I ruminated on all this while unpacking the car, lowering the roof to better enjoy the sun, and repacking.  My scattered-personal-effects activity seriously impressed a number of other good citizens using the parking lot, but they must have decided against calling the sheriff.

“Twelve bucks should be enough,” I stated confidently to Miss Pallas.  “Cost us about $30 to go a long way, under jurisdiction of several toll authorities.  What do you think?”

Her response to this question was an enigmatic expression that I interpreted as, “Did you eat all the fries?

So we finished up Connecticut on I-84, and joined Mass Pike/I-90 near Sturbridge.

Mass Pike uses new-school EZ-Pass electronic toll tags in metro Boston, and old-school paper tickets elsewhere.  When you get on, you’re issued a ticket.  Specific tickets are printed for each entrance, and the cost of travel to all the other toll plazas is printed on the back.  When you get off, the toll collector knows where you got on (the specially-printed ticket, duh!), knows where you got off (here, duh!), and finds out how much you owe by checking the fare table on the back of the ticket.

I asked the young man in the booth how much it would cost to drive all the way to Boston.  “One twenty five,” he said.

My lightning-quick mind compared 120 miles and $30.00 for the morning versus 60 miles and $125.00 to Boston.  I took a quick second of pause, and said, “You mean one dollar and 25 cents?”

“Yeah.”

“That’s the best deal I’ve gotten all day!  Thanks!”  The TT roared away, as best it could with 500 pounds of human, dog, and miscellaneous household goods aboard.

Mass Pike was a gorgeous ride.  Listened to a play-by-play of Boston University soccer versus UNC for a while as we cruised through beautiful mountains.  Traffic was miserable, however, and completely unexpected.

Why were all these people driving towards Boston on Sunday?  Shouldn’t they be traveling tomorrow, Labor Day? 

I got no answer from Pallas, this time her sleepy expression said, “It's a useless question with an irrelevant answer; the traffic is here, doesn't matter why, just deal with it.  I'm going to take a nap.”

You could tell when we got close to Boston, because the pothole quotient started rising.  That and the “miles to Boston” signs showed successively smaller numbers.

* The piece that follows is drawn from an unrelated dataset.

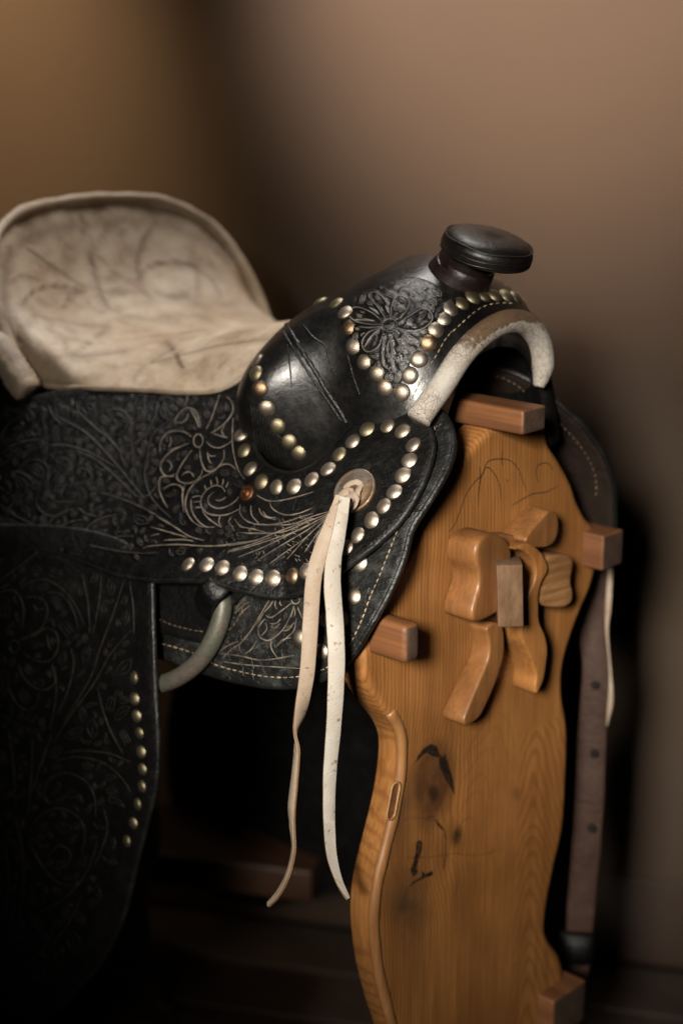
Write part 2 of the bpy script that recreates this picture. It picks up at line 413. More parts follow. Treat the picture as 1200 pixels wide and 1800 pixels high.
for k in range(15):
    o0, o1 = .018+k*.125, .018+k*.125+.122
    box8('floor_plank', [wp(-2.6, o1, -.02), wp(1.6, o1, -.02), wp(1.6, o0, -.02), wp(-2.6, o0, -.02), wp(-2.6, o1, 0), wp(1.6, o1, 0), wp(1.6, o0, 0), wp(-2.6, o0, 0)], M['dark_wood'], floor, bev=.0015)

# low bench against the wall
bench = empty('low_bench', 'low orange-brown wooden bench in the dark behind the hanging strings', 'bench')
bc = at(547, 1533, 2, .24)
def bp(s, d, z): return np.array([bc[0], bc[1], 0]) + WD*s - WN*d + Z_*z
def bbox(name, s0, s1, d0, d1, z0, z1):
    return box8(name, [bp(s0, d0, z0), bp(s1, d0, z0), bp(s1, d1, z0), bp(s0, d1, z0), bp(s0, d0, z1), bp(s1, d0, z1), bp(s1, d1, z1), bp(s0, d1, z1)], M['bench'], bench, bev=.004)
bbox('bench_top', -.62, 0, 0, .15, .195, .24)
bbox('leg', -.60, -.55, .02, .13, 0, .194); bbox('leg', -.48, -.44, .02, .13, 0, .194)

# ------------------------------------------------------------------ the saddle rack
rack = empty('wooden_saddle_rack', 'honey coloured wooden saddle rack with wavy end board and carved bow', 'saddle rack')
left_edge = [(868, 747), (843, 772), (818, 803), (800, 836), (772, 885), (735, 945), (700, 1003), (664, 1066), (645, 1120), (639, 1165), (648, 1205), (672, 1246), (698, 1280), (709, 1312), (707, 1360), (697, 1420), (680, 1490), (666, 1546), (659, 1600), (660, 1650), (668, 1710), (684, 1775), (700, 1830), (720, 1960), (705, 2100), (690, 2260), (690, 2400)]
right_edge = [(960, 752), (965, 780), (985, 812), (1005, 850), (1015, 880), (1030, 910), (1047, 932), (1049, 985), (1040, 1030), (1015, 1090), (993, 1160), (989, 1215), (998, 1280), (997, 1350), (991, 1450), (975, 1525), (961, 1600), (961, 1645), (985, 1685), (991, 1730), (985, 1800), (960, 1900), (965, 2050), (985, 2200), (990, 2330)]
def plane_yz(pts, x=0.0): return np.array([at(u, v, 0, x)[1:] for u, v in pts])
L = plane_yz(left_edge); Rr = plane_yz(right_edge)
L = L[L[:, 1] > .012]; Rr = Rr[Rr[:, 1] > .012]
L = np.vstack([L, [L[-1, 0], .002]]); Rr = np.vstack([Rr, [Rr[-1, 0], .002]])
out_yz = np.vstack([resample(catmull(L, 6), .004), resample(catmull(Rr, 6), .004)[::-1]])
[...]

Paid my $1.25 at the Weston Toll Plaza and immediately entered a highway gulch similar to Atlanta’s Downtown Connector – vertical retaining walls on both sides of the highway.  This section of Mass Pike is about 20 feet below grade, about two stories.  It intertwines with commuter train tracks with overhead electric lines.  Very Urban Vibe Going On Here.

Too much attention on driving and too little on sightseeing for details.  We flew by Fenway Park and the Green Monstah, and entered a branch of the Big Dig, formally named the Central Artery Tunnel Project.  About the time I figured out what was going on, we took the exit to I-93 Northbound, still underground, changing lanes furiously to make the exit and then to avoid an exit-only less than a half-mile downstream.

We found our way to the house, and prepared for three weeks of an empty apartment: a sleeping bag, backpacking mattress, no cooking tools, and very little that was familiar.

“The best laid plans often go awry.”  Whatever.  Pallas and I were home, even though it didn’t remotely feel like it.